The drive home was miserable. Naomi openly verbalized her own struggle with what to do next.
“I think I need to go back home. I need to be with my family. I need to do what’s right for me,” she would say.
“I really believe we were brought together for a reason,” I pleaded.
“But what if that purpose has already been served?” she responded.
—
I had found my courage earlier the day before when we walked by two women in wedding dresses and their entire wedding party; they were taking pictures in an especially scenic park near the river.
“Awww!” said Naomi when she realized what was going on. “That’s so sweet. It’s so awesome that things like that can happen now.”

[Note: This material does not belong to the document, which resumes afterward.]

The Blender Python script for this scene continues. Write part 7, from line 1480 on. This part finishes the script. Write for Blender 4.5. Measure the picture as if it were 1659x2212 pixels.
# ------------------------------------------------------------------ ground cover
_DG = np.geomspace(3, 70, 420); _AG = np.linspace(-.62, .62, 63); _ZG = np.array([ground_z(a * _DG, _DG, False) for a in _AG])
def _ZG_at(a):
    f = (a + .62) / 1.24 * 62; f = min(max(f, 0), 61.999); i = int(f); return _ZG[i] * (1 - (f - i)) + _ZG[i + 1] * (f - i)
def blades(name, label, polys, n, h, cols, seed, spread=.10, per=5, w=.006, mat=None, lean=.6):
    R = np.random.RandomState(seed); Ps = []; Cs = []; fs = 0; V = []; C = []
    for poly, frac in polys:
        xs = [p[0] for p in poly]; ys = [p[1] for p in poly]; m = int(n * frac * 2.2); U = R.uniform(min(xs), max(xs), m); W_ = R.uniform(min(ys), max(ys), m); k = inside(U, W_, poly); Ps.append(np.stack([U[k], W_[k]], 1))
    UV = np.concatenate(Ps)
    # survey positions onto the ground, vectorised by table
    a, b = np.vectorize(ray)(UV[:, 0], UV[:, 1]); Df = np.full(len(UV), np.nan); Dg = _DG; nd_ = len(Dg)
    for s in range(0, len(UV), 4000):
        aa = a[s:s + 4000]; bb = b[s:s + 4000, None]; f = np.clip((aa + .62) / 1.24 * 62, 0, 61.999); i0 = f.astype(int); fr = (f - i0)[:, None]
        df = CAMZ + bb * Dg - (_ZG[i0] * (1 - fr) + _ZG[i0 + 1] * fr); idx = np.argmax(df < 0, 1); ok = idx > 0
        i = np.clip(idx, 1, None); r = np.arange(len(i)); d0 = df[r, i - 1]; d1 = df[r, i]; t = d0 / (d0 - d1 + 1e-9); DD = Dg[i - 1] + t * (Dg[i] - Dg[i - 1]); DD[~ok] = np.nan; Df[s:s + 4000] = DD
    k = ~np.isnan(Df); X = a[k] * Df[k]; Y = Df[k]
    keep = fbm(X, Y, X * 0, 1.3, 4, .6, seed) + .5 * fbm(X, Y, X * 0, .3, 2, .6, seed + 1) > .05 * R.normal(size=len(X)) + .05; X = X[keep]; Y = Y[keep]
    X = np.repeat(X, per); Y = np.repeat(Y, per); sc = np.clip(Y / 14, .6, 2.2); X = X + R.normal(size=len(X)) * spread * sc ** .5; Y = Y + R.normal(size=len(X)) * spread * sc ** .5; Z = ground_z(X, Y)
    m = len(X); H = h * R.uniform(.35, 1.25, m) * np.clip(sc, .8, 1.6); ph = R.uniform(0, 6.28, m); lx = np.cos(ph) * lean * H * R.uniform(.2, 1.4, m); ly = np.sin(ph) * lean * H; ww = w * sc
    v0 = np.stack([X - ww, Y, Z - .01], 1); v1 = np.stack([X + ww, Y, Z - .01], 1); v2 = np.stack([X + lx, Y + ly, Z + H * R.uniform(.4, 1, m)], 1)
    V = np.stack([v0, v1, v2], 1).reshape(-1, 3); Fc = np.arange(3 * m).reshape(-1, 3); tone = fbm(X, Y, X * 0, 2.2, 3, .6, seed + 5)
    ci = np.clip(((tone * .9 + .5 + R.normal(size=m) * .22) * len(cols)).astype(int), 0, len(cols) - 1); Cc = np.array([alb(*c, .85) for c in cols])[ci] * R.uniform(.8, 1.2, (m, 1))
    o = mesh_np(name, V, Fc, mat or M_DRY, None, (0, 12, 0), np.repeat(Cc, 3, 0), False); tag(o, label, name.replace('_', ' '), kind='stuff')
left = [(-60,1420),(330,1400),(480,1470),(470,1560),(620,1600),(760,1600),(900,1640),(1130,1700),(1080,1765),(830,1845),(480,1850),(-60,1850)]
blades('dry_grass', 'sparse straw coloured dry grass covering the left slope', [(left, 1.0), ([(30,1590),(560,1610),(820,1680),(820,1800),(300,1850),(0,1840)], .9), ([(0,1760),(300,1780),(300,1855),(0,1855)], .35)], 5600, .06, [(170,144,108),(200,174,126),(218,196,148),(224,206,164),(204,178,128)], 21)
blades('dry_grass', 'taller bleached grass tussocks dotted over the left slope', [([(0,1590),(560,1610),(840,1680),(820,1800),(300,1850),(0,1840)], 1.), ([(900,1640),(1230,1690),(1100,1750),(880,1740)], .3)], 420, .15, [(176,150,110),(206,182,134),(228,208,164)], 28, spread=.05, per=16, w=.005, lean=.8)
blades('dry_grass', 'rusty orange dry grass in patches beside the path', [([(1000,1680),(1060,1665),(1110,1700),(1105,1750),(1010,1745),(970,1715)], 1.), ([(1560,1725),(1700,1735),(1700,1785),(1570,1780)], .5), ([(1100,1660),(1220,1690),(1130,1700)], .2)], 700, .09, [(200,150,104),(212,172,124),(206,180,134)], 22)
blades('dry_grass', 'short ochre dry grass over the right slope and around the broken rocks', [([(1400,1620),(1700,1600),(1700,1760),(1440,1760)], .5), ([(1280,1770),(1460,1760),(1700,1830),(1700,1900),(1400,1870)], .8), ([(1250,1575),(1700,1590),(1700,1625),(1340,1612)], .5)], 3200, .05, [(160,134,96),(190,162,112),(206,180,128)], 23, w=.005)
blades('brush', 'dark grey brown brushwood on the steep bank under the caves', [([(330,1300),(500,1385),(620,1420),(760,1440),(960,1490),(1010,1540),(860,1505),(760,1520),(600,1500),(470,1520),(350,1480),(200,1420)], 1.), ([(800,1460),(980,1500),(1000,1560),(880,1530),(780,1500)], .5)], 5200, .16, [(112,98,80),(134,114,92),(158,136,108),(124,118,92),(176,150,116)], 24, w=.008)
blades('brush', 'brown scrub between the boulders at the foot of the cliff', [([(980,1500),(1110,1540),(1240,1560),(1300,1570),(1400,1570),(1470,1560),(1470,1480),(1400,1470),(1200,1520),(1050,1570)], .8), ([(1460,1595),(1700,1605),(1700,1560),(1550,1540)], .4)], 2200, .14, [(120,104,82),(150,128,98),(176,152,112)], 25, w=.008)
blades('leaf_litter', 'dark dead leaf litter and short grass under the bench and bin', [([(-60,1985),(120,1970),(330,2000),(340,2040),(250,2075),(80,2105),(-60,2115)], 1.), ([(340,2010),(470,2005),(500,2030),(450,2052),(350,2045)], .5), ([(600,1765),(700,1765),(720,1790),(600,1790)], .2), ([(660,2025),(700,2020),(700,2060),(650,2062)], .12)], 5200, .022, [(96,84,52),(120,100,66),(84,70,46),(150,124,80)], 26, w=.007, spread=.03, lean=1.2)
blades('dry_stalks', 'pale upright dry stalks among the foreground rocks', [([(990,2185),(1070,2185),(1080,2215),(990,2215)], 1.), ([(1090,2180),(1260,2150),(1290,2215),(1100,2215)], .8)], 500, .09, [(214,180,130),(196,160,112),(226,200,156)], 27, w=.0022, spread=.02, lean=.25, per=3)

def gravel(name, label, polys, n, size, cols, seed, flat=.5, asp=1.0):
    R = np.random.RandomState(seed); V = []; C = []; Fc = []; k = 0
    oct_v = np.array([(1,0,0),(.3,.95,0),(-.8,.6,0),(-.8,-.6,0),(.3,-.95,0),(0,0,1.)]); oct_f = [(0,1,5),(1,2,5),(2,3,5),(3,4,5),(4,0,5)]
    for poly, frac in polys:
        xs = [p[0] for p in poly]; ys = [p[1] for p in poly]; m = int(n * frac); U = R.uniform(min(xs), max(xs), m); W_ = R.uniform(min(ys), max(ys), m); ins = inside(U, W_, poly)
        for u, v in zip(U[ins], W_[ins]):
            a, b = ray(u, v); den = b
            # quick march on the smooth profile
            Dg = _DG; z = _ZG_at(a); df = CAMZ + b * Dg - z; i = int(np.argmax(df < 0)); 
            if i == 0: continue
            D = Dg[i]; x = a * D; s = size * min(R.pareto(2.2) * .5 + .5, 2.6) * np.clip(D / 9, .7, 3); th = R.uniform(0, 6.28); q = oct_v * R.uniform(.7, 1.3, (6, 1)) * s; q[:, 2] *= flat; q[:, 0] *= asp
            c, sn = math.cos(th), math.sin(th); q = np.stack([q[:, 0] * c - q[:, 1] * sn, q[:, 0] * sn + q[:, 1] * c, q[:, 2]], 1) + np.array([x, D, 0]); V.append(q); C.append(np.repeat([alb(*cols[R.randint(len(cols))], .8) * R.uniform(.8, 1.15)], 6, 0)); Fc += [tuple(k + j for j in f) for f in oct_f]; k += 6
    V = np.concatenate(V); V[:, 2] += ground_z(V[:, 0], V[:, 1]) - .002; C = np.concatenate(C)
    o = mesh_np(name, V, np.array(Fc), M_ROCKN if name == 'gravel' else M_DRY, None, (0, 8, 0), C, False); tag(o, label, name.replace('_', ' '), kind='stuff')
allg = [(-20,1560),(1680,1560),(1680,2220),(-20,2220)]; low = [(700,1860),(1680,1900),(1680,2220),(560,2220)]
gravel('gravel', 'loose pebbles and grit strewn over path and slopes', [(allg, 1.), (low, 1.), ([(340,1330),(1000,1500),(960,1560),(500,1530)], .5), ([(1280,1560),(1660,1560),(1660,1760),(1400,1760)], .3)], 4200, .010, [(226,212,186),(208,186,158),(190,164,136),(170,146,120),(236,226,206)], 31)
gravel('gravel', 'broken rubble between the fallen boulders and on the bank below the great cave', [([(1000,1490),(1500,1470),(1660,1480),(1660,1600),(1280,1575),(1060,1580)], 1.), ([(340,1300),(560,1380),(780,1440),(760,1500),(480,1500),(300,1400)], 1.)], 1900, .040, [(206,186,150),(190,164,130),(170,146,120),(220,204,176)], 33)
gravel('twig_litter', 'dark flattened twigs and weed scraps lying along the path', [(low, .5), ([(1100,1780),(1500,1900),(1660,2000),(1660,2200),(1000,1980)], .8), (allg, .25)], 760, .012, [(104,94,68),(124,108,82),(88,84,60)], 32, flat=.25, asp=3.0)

“Yeah, it really is,” I agreed.
That had sustained my courage throughout the entire day, and had somehow convinced me that maybe, perhaps, one day in the future, those two could be Naomi and me.
As we drove home that next day, though, I realized that that fantasy would never come to fruition.
Actually, I’m lying again. Or maybe I’m just getting ahead of myself, because while that is where we are now, it wasn’t where either of us were then. Neither of us truly wanted to admit that it was over, despite the fact that it so clearly was.
Oh, and not once during this whole episode did either of us ever utter the word “transgender.”
That, along with acceptance of the death of our romantic relationship, would come in later episodes.